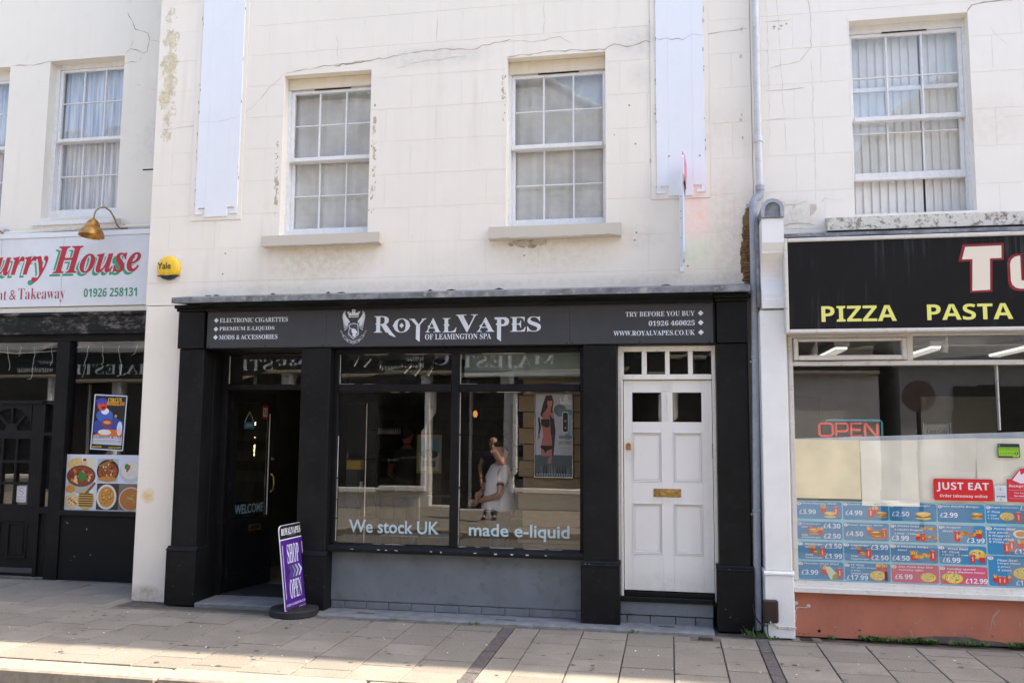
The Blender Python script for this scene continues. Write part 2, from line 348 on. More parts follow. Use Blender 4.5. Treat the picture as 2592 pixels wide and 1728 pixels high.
class PR:
    """flat print: coloured shapes stacked in thin layers"""
    def __init__(s, step=.0005): s.V = []; s.F = []; s.C = []; s.step = step; s.L = 0
    def tri(s, vs, fs, col, L=None):
        L = s.L if L is None else L; b = len(s.V); s.V += [(x, y, L*s.step) for x, y in vs]
        for f in fs: s.F.append(tuple(b+i for i in f)); s.C.append(col)
        return s
    def poly(s, pts, col):
        s.L += 1; t = tessellate_polygon([[Vector((p[0], p[1], 0)) for p in pts]]); out = []
        for f in t:
            a, b, c = [pts[i] for i in f]
            out.append(f if (b[0]-a[0])*(c[1]-a[1])-(b[1]-a[1])*(c[0]-a[0]) > 0 else f[::-1])
        return s.tri(pts, out, col)
    def rect(s, x0, y0, x1, y1, col): return s.poly([(x0, y0), (x1, y0), (x1, y1), (x0, y1)], col)
    def rrect(s, x0, y0, x1, y1, r, col):
        p = []
        for cx, cy, a0 in ((x1-r, y0+r, -90), (x1-r, y1-r, 0), (x0+r, y1-r, 90), (x0+r, y0+r, 180)):
            p += [(cx+r*math.cos(math.radians(a0+t)), cy+r*math.sin(math.radians(a0+t))) for t in (0, 30, 60, 90)]
        return s.poly(p, col)
    def ell(s, cx, cy, rx, ry, col, n=16, a=0, wob=0):
        p = []
        for i in range(n):
            t = 2*PI*i/n; k = 1+random.uniform(-wob, wob); x, y = rx*math.cos(t)*k, ry*math.sin(t)*k
            p.append((cx+x*math.cos(a)-y*math.sin(a), cy+x*math.sin(a)+y*math.cos(a)))
        return s.poly(p, col)
    def text(s, txt, x0, y0, x1, y1, col, style='sans', off=0, space=1.0, mirror=False):
        """fit the glyph bounds into the rectangle; x1 None keeps the aspect"""
        vs, fs, a, b, c, d = glyphs(txt, style, off, space); s.L += 1
        ky = (y1-y0)/max(1e-6, d-c); kx = ky if x1 is None else (x1-x0)/max(1e-6, b-a)
        return s.tri([(x0+(x-a)*kx, y0+(y-c)*ky) for x, y in vs], fs, col)
    def letters(s, name, parent, o=(0, 0, 0), U=(1, 0, 0), W=(0, 0, 1), mat=None, over=.5):
        """one object per letter: connected glyph shapes, an i with its dot"""
        par = list(range(len(s.V)))
        def fd(i):
            while par[i] != i: par[i] = par[par[i]]; i = par[i]
            return i
        for f in s.F:
            for i in f[1:]: par[fd(i)] = fd(f[0])
        G_ = {}
        for f, c in zip(s.F, s.C): G_.setdefault(fd(f[0]), []).append((f, c))
        L = []
        for k, fs in G_.items():
            xs = [s.V[i][0] for f, _ in fs for i in f]; ys = [s.V[i][1] for f, _ in fs for i in f]; L.append([min(xs), max(xs), fs, min(ys), max(ys)])
        L.sort(key=lambda q: q[0]); out = []
        for q in L:
            for r in out:
                ov = min(q[1], r[1])-max(q[0], r[0]); gap = max(q[3], r[3])-min(q[4], r[4])
                if ov > over*min(q[1]-q[0], r[1]-r[0]) and gap < .03: r[0] = min(r[0], q[0]); r[1] = max(r[1], q[1]); r[2] += q[2]; r[3] = min(r[3], q[3]); r[4] = max(r[4], q[4]); break
            else: out.append(q)
        for r in out:
            p = PR(s.step); p.V = []
            for f, c in r[2]: b = len(p.V); p.V += [s.V[i] for i in f]; p.F.append(tuple(range(b, b+len(f)))); p.C.append(c)
            p.build(name, parent, o, U, W, mat)
    def build(s, name, parent, o=(0, 0, 0), U=(1, 0, 0), W=(0, 0, 1), mat=None, N=None):
        o, U, W = Vector(o), Vector(U), Vector(W); N = U.cross(W)     # faces -y for U=+x, W=+z
        k = min(1, .003/max(1e-6, max(v[2] for v in s.V))) if s.V else 1
        V = [o+U*x+W*y+N*(z*k) for x, y, z in s.V]
        if s.F: pass
        xs, ys, zs = zip(*[tuple(v) for v in V]); c = Vector(((min(xs)+max(xs))/2, (min(ys)+max(ys))/2, min(zs)))
        me = bpy.data.meshes.new(name); me.from_pydata([tuple(v-c) for v in V], [], s.F); me.materials.append(mat or M['print'])
        at = me.color_attributes.new('Col', 'FLOAT_COLOR', 'CORNER'); i = 0
        for f, col in zip(s.F, s.C):
            for _ in f: at.data[i].color = (*col, 1); i += 1
        ob = bpy.data.objects.new(name, me); return link(ob, parent, c)

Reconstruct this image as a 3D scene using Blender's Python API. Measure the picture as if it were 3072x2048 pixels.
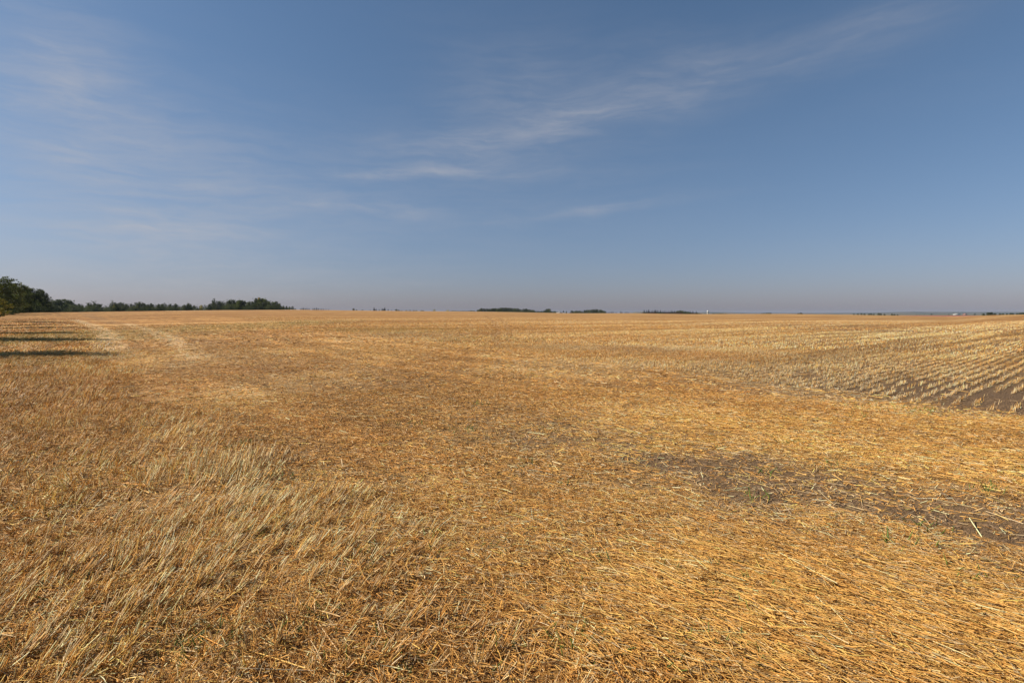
import bpy, math, random
import numpy as np
from mathutils import Vector

for o in list(bpy.data.objects):
    bpy.data.objects.remove(o, do_unlink=True)
S = bpy.context.scene
COL = S.collection
R = math.radians

# ------------------------------------------------------------------ camera
F = 1707.0                       # focal length in photo pixels (3072 wide)
PITCH = math.atan2(84.0, F)      # the eye level lies 84 px above the centre
EYE = 1.6
cam = bpy.data.cameras.new('camera')
cam.sensor_width = 36.0
cam.lens = 36.0 * F / 3072.0
cam.clip_start = 0.05
cam.clip_end = 40000.0
camo = bpy.data.objects.new('camera', cam)
camo.location = (0, 0, EYE)
camo.rotation_euler = (math.pi / 2 - PITCH, 0, 0)
COL.objects.link(camo)
S.camera = camo

# ------------------------------------------------------------------ light
SUN_AZ, SUN_EL = R(-92), R(36)   # azimuth from +Y towards +X: the sun stands to the left
sd = Vector((math.sin(SUN_AZ) * math.cos(SUN_EL), math.cos(SUN_AZ) * math.cos(SUN_EL), math.sin(SUN_EL)))
sun = bpy.data.lights.new('sun', 'SUN')
sun.energy = 5.0
sun.angle = R(0.5)
sun.color = (1.0, 0.90, 0.765)
suno = bpy.data.objects.new('sun', sun)
suno.rotation_euler = (-sd).to_track_quat('-Z', 'Y').to_euler()
COL.objects.link(suno)

S.view_settings.view_transform = 'Standard'
S.view_settings.look = 'None'
S.view_settings.exposure = 0.62
S.view_settings.gamma = 1.0
S.render.engine = 'CYCLES'
S.cycles.max_bounces = 6
S.cycles.diffuse_bounces = 3
S.cycles.glossy_bounces = 2
S.cycles.transmission_bounces = 2
S.cycles.volume_bounces = 0
S.cycles.transparent_max_bounces = 6

# ------------------------------------------------------------------ world: sky with thin cirrus
W = bpy.data.worlds.new('World')
S.world = W
W.use_nodes = True
nt = W.node_tree
nt.nodes.clear()


class NT:
    """tiny helper to write node trees"""
    def __init__(s, tree):
        s.t = tree

    def n(s, kind, **kw):
        nd = s.t.nodes.new(kind)
        for k, v in kw.items():
            setattr(nd, k, v)
        return nd

    def put(s, sock, v):
        if isinstance(v, bpy.types.NodeSocket):
            s.t.links.new(v, sock)
        elif v is not None:
            if sock.type == 'RGBA' and len(v) == 3:
                v = (*v, 1)
            sock.default_value = v

    def m(s, op, a, b=None, c=None, clamp=False):
        nd = s.n('ShaderNodeMath', operation=op, use_clamp=clamp)
        s.put(nd.inputs[0], a)
        if b is not None: s.put(nd.inputs[1], b)
        if c is not None: s.put(nd.inputs[2], c)
        return nd.outputs[0]

    def vm(s, op, a, b=None):
        nd = s.n('ShaderNodeVectorMath', operation=op)
        s.put(nd.inputs[0], a)
        if b is not None: s.put(nd.inputs[1], b)
        return nd.outputs['Value'] if op in ('DOT_PRODUCT', 'LENGTH') else nd.outputs[0]

    def mix(s, f, a, b, blend='MIX'):
        nd = s.n('ShaderNodeMix', data_type='RGBA', blend_type=blend)
        s.put(nd.inputs[0], f); s.put(nd.inputs[6], a); s.put(nd.inputs[7], b)
        return nd.outputs[2]

    def noise(s, vec, scale, detail=4, rough=0.55, dist=0.0):
        nd = s.n('ShaderNodeTexNoise')
        s.put(nd.inputs['Vector'], vec)
        nd.inputs['Scale'].default_value = scale
        nd.inputs['Detail'].default_value = detail
        nd.inputs['Roughness'].default_value = rough
        nd.inputs['Distortion'].default_value = dist
        return nd.outputs[0]

    def mapping(s, vec, loc=(0, 0, 0), rot=(0, 0, 0), sc=(1, 1, 1), kind='POINT'):
        nd = s.n('ShaderNodeMapping', vector_type=kind)
        s.put(nd.inputs['Vector'], vec)
        nd.inputs['Location'].default_value = loc
        nd.inputs['Rotation'].default_value = rot
        nd.inputs['Scale'].default_value = sc
        return nd.outputs[0]

    def rng(s, v, a, b, c=0.0, d=1.0, smooth=True):
        nd = s.n('ShaderNodeMapRange', interpolation_type='SMOOTHSTEP' if smooth else 'LINEAR')
        s.put(nd.inputs['Value'], v)
        for k, val in zip(('From Min', 'From Max', 'To Min', 'To Max'), (a, b, c, d)):
            nd.inputs[k].default_value = val
        return nd.outputs[0]

    def ramp(s, f, stops, interp='LINEAR'):
        nd = s.n('ShaderNodeValToRGB')
        nd.color_ramp.interpolation = interp
        el = nd.color_ramp.elements
        while len(el) < len(stops):
            el.new(0.5)
        for e, (p, c) in zip(el, stops):
            e.position = p
            e.color = (*c, 1)
        s.put(nd.inputs[0], f)
        return nd.outputs[0]


def ray(px, py):
    u = (px - 1536) / F
    v = (1024 - py) / F
    c, s_ = math.cos(PITCH), math.sin(PITCH)
    return Vector((u, c + v * s_, -s_ + v * c)).normalized()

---

• [Your goal]
Search the preceding listing for the word "pixels" and pull out every line that holds it.

• [Task output]
The Blender Python script for this scene continues. Write part 2, from line 348 on. More parts follow. Use Blender 4.5. Treat the picture as 2592 pixels wide and 1728 pixels high.
Reconstruct this image as a 3D scene using Blender's Python API. Measure the picture as if it were 3072x2048 pixels.
F = 1707.0                       # focal length in photo pixels (3072 wide)